1. Home
  2.  » 
  3. Firm News
  4.  » Just When He Thought He Was Out, They Pull Him Back In

Just When He Thought He Was Out, They Pull Him Back In

On Behalf of | Jul 6, 2020 | Firm News |

I don’t generally write about cases from jurisdictions outside Illinois or the United States Court of Appeals for the Seventh Circuit, partly out of lack of relevance to my practice and partly out of a lack of familiarity with the caselaw of other states. I’ll make an exception for the June 30, 2020 ruling in Nicole Urquhart-Bradley v. Cushman & Wakefield, Inc., et al out of the District of Columbia because it (1) concerns race and gender discrimination in employment and (2) concerns an Illinoisan trying to avoid being brought into court in D.C.

Urquhart-Bradley’s complaint alleges a series of violations of both federal anti-discrimination law and the D.C. Human Rights statute by both her employer, the Chicago-based real estate firm of Cushman and Wakefield, and their Chicago-residing Chief Executive Officer of the Americas, Shawn Mobley. Urquhart-Bradley worked at the firm’s D.C. office for some time before the trouble really started in 2016, when she was promoted to replace a departing executive. Urquhart-Bradley, an African-American woman, was assigned a lessor title than her predecessor even though she was doing the same job (a pattern of practice with female executives, according to Urquhart-Bradley).

Her predecessor, who had been offered a substantial retention bonus prior to leaving, then immediately began poaching employees for his new company. Cushman & Wakefield spent a good deal of money on further retention bonuses to keep their team as intact as possible. Given the context, Mobley had discussions with Urquhart-Bradley about whether she had been approached by competitors. Urquhart-Bradley adamantly said that she had no intention of leaving and that she didn’t even want a retention bonus, but instead asked that she have her contract with the company modified to include protective language similar to other members of the leadership team. What happened next, according to Urquhart-Bradley’s complaint, is that Mobley said that she should start looking for another job because he and other s had lost confidence in her. And then when Urquhart-Bradley refused to resign he called her and fired her over the telephone. And then Mobley claimed that she had been negotiating a position with a competitor. And then the company claimed that the separation had been a mutual separation which was very much not the case.

So Urquhart-Bradley filed suit in Washington D.C., alleging that she had been terminated in violation of violation of 42 U.S.C. § 1981, and the District of Columbia Human Rights Act, D.C. CODE §§ 2-1401, and further that Shawn Mobley had aided and abetted this wrongful conduct.

Mobley (who had never actually even been to Washington D.C.) contested that the court had personal jurisdiction to bring him into the suit in D.C., and the District Court granted his request for dismissal on the grounds that his only minimum contacts to the venue was his official actions as an officer of the corporation, the so-called “fiduciary shield doctrine.” The D.C. appellate court on Tuesday overturned this dismissal, straightforwardly stating that this doctrine lacks any kind of basis in either the relevant D.C. statutes or in the due process clause governing jurisdiction, and that the U.S. Supreme Court had flatly rejected the suggestion that employees who act in their official capacity are somehow shielded from suit in their individual capacity.
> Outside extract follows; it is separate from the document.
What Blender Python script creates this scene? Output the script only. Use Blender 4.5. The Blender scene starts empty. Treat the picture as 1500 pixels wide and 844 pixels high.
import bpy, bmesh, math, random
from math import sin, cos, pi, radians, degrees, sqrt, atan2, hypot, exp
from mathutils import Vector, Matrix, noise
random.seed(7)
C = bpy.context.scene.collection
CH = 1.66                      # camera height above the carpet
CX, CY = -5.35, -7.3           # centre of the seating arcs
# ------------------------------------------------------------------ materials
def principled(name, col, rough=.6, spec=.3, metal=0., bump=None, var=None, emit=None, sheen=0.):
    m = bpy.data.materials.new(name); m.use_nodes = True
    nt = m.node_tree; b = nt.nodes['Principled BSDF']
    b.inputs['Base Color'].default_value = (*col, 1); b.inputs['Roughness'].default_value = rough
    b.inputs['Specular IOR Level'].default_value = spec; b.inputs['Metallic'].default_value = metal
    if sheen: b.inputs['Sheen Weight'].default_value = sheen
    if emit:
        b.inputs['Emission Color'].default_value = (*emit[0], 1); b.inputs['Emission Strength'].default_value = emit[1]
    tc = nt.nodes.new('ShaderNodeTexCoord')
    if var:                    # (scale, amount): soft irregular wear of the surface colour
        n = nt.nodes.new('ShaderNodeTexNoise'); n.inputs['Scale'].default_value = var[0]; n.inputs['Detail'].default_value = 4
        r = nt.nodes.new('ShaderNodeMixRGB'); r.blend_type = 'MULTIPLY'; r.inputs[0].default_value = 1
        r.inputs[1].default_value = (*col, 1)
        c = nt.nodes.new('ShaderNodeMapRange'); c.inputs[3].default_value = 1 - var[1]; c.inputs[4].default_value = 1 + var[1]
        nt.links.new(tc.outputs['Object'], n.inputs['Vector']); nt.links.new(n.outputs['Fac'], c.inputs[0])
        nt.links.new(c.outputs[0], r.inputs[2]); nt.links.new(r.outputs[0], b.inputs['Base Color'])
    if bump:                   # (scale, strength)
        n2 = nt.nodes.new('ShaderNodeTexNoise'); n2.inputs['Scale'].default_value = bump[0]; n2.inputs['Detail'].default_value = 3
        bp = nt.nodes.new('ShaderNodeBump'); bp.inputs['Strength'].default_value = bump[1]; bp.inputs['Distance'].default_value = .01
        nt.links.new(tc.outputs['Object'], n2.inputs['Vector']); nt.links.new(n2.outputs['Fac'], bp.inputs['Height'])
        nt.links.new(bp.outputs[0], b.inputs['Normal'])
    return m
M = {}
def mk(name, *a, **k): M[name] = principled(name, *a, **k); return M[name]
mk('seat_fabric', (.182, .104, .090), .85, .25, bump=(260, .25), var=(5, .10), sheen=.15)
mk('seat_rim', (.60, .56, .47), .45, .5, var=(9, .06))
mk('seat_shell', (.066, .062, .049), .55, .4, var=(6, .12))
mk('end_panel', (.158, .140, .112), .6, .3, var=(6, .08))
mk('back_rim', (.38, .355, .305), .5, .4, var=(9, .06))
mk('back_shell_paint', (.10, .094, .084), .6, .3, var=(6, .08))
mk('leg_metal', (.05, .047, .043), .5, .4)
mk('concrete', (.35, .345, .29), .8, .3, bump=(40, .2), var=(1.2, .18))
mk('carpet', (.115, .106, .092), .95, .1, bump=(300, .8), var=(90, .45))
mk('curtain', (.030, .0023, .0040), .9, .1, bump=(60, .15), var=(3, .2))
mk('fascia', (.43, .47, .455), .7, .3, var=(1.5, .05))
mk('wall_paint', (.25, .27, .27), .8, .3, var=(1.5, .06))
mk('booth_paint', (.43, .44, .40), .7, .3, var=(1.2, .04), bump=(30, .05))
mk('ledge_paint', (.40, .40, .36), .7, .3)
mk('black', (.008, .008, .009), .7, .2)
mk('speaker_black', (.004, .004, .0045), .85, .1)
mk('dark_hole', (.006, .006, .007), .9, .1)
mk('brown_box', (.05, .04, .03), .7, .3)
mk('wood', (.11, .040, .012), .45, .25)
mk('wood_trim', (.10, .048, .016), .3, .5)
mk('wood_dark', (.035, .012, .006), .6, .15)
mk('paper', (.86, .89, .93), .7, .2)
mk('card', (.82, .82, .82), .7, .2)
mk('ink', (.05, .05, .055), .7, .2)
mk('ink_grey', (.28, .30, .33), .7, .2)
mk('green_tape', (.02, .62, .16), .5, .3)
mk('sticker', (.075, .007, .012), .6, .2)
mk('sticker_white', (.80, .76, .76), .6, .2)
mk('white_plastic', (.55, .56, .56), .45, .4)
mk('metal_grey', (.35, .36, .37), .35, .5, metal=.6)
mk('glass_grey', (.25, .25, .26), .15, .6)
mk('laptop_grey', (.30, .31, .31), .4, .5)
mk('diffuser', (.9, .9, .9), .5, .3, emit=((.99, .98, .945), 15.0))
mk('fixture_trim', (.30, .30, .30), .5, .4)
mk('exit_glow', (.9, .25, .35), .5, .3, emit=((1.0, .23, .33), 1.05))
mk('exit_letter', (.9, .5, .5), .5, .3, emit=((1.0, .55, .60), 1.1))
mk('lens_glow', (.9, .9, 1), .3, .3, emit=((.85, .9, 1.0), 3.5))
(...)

In other words, Mobley couldn’t get out of the case quite that easily.

Although jurisdiction could not be asserted over him as a result of the actions or policies of the company that he worked for (for instance, just because Cushman & Wakefield had an office in D.C. doesn’t mean that all of their employees can be called into court there), the court notes that Mobley himself “i) oversaw Cushman & Wakefield’s District of Columbia office; (ii) had continuing contacts with that office and its employees, including numerous communications with Urquhart-Bradley; (iii) put the District of Columbia-based Urquhart-Bradley on his Executive Leadership team, and then retracted that role; and (iv) engaged in a series of adverse communications with her regarding her position at the company, culminating in him personally firing her for allegedly discriminatory reasons.” Nicole Urquhart-Bradley v. Cushman & Wakefield, Inc., et al,  No. 19-7116 (D.C. Cir. 2019). While technically the court directed that the lower court reassess the jurisdiction decision, it seems pretty clear from the opinion itself which way the appellate court expects this to go on remand.